An agent’s bundle can be represented by a $2^n$-vector where each component of the vector is the number of goods of that type in her bundle. Since the number of goods of each type is an integer between $0$ and $m$, there are $m+1$ possible values for each component, and hence at most ${(m+1)}^{2^n}$ possible vectors to represent each agent’s bundle. Allocations in an equivalence class can be represented by an ordered collection of $n$ such vectors – one for each agent – and there are at most ${({(m+1)}^{2^n})}^n$ such collections. Since ${({(m+1)}^{2^n})}^n$ is polynomial in $m$ whenever $n$ is a constant, there is at most a polynomial number of possible equivalence classes of allocations in the instance. For each of these equivalence classes of allocations, we can check whether an allocation in the equivalence class is EF1 and has the required size vector in polynomial time, and output the equivalence class if so. Therefore, the overall running time is polynomial in $m$, as claimed. $◀$

Lemma 9 implies that the decision problem can be solved efficiently for binary utilities.

Clearly, this problem is in NP. Therefore, it suffices to show that it is NP-hard.

To this end, we shall reduce from Graph $k$-Colorability with $k\ge 3$. In Graph $k$-Colorability, we are given a graph $G=(V,E)$ and a positive integer $k$, and the problem is to decide whether $G$ is $k$-colorable, i.e., whether each of the vertices in $V$ can be assigned one of $k$ colors in such a way that no two adjacent vertices are assigned the same color. This decision problem is known to be NP-hard for any fixed $k\ge 3$ [16, p. 191].

Let an instance of Graph $k$-Colorability be given with a fixed $k\ge 3$, where $V=\{v_1,\mathrm{\dots },v_p\}$ and $E=\{e_1,\mathrm{\dots },e_q\}$. Define a fair division instance as follows. There are $n=q+k$ agents where the first $q$ agents are called edge agents and the last $k$ agents are called color agents. There are $m=kp$ goods. Each color agent assigns zero utility to every good. For $r\in \{1,\mathrm{\dots },q\}$, if $e_r=\{v_i,v_j\}$, then the $r^{\text{th}}$ edge agent assigns a utility of $1$ to each of $g_i$ and $g_j$, and zero utility to every other good. Note that only the first $p$ goods correspond to vertices and are valuable to the edge agents whose corresponding edges are incident to the vertices; the remaining $(k-1)p$ goods are not valuable to any agent. The size vector $\overrightarrow{s}$ is such that $s_r=0$ for each edge agent $r$ and $s_c=p$ for each color agent $c$. This reduction can be done in polynomial time. We claim that there exists an EF1 allocation with size vector $\overrightarrow{s}$ in this instance if and only if $G$ is $k$-colorable.
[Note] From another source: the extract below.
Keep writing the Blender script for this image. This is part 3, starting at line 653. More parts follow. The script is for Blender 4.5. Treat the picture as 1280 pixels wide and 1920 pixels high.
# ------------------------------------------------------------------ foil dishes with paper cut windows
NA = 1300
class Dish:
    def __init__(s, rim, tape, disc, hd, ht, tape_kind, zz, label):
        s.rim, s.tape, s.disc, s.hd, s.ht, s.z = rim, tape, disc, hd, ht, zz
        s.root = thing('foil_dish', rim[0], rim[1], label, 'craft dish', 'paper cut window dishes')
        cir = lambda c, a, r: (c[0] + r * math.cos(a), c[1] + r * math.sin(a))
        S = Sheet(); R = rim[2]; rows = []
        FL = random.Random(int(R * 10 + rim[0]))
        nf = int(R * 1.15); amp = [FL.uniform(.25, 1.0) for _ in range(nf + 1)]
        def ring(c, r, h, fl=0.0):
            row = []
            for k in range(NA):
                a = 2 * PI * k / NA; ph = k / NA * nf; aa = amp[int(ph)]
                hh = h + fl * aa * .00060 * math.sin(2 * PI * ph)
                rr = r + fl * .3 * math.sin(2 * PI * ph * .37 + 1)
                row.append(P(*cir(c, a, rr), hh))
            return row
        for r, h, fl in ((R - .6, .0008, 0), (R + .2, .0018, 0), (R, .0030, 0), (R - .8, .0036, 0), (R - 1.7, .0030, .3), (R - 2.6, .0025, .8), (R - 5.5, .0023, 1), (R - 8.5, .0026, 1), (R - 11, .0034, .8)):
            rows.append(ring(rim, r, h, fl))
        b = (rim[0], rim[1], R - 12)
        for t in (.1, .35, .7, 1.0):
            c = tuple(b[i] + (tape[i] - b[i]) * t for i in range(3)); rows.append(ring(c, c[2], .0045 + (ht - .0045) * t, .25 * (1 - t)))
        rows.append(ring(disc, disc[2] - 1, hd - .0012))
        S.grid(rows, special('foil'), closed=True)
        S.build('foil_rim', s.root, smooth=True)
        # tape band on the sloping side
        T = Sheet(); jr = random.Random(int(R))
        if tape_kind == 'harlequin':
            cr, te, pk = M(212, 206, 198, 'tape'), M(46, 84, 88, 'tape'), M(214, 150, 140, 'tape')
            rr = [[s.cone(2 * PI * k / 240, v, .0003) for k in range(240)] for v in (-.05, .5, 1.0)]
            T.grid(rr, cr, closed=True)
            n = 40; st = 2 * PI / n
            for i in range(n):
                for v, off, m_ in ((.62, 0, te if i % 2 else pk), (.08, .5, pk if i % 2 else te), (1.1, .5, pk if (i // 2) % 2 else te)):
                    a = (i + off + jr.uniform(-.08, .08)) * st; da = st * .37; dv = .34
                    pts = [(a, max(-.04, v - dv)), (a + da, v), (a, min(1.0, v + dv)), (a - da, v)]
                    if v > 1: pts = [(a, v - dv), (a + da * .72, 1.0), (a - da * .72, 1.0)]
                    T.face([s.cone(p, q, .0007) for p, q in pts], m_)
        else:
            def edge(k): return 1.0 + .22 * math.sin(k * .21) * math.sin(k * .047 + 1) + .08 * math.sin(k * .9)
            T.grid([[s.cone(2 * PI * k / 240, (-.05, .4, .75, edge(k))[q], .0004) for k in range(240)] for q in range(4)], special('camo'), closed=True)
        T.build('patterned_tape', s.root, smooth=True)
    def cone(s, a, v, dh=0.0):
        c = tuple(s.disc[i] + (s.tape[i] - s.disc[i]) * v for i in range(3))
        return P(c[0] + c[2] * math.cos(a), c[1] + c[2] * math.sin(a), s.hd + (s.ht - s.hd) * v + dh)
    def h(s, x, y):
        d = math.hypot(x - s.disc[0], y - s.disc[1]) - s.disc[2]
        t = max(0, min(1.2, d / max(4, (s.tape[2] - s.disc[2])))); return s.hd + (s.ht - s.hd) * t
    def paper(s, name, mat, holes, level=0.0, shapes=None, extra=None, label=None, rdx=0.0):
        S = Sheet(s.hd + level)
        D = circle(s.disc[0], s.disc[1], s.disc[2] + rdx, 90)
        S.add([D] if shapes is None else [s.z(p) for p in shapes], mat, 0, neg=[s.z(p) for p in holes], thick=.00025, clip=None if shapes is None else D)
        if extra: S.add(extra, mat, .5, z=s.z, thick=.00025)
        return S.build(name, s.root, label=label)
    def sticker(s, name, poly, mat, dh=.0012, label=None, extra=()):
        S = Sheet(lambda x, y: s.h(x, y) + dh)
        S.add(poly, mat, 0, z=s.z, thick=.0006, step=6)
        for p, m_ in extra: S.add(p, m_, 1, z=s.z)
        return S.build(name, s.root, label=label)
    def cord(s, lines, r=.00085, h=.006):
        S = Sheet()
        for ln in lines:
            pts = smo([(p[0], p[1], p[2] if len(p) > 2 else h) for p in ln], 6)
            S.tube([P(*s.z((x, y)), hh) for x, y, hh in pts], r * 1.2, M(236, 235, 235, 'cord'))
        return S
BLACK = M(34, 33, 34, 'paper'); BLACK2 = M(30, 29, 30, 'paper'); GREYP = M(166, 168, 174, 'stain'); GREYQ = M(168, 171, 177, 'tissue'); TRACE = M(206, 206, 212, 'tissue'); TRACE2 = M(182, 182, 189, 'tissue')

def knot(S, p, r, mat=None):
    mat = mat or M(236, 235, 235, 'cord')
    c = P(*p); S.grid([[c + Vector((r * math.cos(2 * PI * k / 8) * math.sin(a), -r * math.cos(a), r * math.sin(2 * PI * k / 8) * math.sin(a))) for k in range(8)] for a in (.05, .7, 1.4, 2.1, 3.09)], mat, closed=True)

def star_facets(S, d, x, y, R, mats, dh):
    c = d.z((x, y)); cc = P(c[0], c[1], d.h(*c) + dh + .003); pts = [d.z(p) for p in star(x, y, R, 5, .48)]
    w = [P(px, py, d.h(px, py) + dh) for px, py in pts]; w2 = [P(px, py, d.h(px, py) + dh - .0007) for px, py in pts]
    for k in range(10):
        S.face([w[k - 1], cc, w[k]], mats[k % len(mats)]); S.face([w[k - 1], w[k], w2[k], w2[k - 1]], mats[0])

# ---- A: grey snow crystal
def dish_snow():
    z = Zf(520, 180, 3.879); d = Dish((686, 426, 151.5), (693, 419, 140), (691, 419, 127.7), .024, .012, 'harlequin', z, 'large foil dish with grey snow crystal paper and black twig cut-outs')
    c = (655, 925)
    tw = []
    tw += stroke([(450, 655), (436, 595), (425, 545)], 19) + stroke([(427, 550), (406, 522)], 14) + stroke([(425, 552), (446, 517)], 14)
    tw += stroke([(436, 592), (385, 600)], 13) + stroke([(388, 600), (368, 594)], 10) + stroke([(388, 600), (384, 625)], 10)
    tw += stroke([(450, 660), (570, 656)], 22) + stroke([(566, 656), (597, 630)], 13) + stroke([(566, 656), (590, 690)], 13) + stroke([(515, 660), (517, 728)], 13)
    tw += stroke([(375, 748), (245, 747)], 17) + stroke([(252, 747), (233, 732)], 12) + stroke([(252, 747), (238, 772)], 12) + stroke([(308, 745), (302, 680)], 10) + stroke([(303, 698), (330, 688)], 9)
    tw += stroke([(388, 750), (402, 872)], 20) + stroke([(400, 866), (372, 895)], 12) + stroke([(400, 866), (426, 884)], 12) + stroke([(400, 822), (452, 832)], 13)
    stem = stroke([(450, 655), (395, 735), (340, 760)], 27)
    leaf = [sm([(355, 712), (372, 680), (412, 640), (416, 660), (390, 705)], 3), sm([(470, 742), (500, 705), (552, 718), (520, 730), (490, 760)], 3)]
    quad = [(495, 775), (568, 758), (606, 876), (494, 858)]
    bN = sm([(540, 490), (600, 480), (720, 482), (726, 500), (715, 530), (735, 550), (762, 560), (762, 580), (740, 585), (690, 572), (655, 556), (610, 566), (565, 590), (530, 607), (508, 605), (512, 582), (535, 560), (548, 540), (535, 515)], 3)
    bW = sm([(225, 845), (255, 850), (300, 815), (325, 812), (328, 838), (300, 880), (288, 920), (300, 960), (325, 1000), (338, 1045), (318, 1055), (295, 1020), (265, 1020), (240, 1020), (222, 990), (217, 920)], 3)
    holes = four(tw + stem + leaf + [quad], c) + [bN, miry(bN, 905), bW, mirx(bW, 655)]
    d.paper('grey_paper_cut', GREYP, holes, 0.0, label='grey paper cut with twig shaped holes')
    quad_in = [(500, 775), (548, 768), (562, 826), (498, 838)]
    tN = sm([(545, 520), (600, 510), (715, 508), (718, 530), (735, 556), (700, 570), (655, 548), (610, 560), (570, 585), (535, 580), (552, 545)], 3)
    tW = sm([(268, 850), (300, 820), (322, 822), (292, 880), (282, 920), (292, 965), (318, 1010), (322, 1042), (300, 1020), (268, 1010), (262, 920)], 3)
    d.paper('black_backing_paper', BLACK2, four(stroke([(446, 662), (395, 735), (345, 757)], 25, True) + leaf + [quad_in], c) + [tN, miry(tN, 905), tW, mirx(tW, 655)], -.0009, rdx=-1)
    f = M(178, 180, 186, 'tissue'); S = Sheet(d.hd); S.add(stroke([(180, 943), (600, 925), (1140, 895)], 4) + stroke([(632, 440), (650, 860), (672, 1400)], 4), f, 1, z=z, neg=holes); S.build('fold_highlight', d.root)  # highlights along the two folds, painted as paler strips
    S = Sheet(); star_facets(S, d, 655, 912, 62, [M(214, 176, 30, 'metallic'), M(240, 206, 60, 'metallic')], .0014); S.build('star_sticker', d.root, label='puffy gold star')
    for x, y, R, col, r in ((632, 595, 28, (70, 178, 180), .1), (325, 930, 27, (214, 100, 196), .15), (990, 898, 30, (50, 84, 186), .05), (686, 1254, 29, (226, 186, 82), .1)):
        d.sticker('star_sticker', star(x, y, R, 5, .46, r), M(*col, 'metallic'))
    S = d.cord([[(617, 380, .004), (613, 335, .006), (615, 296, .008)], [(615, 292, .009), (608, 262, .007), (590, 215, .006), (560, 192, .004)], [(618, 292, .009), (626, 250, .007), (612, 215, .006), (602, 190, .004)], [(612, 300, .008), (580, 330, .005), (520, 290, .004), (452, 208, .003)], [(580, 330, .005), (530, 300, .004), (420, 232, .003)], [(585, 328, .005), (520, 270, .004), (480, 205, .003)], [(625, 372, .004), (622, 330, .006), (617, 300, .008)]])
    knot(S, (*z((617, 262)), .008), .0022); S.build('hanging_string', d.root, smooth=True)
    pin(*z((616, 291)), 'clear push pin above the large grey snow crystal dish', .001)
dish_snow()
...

$(\Leftarrow )$ Let a proper $k$-coloring of $G$ be given. For $t\in \{1,\mathrm{\dots },p\}$, if vertex $v_t$ is assigned the color $c$, then allocate $g_t$ to the color agent $c$. Since there are $p$ such goods and each color agent is supposed to have $p$ goods in her bundle, it is possible to allocate all of these goods. Subsequently, allocate the remaining goods arbitrarily among the color agents until every color agent has exactly $p$ goods. We claim that this allocation is EF1. Every color agent assigns zero utility to every good and is thus EF1 towards every other agent. Each edge agent assigns a utility of $1$ to only two goods, so we only need to check that these two goods are in different bundles. Indeed, these two goods correspond to vertices which are adjacent to each other in $G$, and proper coloring of $G$ implies that the vertices are of different colors, so the corresponding goods are in different color agents’ bundles. Hence, the allocation is EF1.

$(\Rightarrow )$ Let an EF1 allocation with size vector $\overrightarrow{s}$ be given. For $t\in \{1,\mathrm{\dots },p\}$, if the good $g_t$ is with color agent $c$, assign $v_t$ to color $c$. We claim that this coloring is a proper $k$-coloring of $G$. Since there are $k$ color agents, at most $k$ colors are used. Therefore, it suffices to check that adjacent vertices are assigned different colors. Let $v_i,v_j\in V$ be adjacent vertices. Then, there exists an edge $e_r=\{v_i,v_j\}$. The edge agent $r$ assigns a utility of $1$ to each of $g_i$ and $g_j$. Since agent $r$’s bundle is empty, $g_i$ and $g_j$ must be in different (color agents’) bundles in order for agent $r$ to be EF1 towards every other agent. This implies that $v_i$ and $v_j$ are assigned different colors. $◀$

Even though the decision problem is NP-hard for identical or binary utilities, we prove next that it can be solved in polynomial time for identical and binary utilities. Indeed, this can be done by checking whether the total number of valuable goods is within a certain threshold which can be computed in polynomial time. This threshold is in fact the sum over all agents $j\in N$ of the minimum between $s_j$ and $1+{\min }_{i\in N}{s}_i$. If the number of valuable goods is within this threshold, then we can distribute the valuable goods in a round-robin fashion first, thereby ensuring EF1. Conversely, if the number of valuable goods is beyond this threshold, then some agent $i$ with the minimum $s_i$ will not be EF1 towards another agent who receives at least $s_i+2$ valuable goods.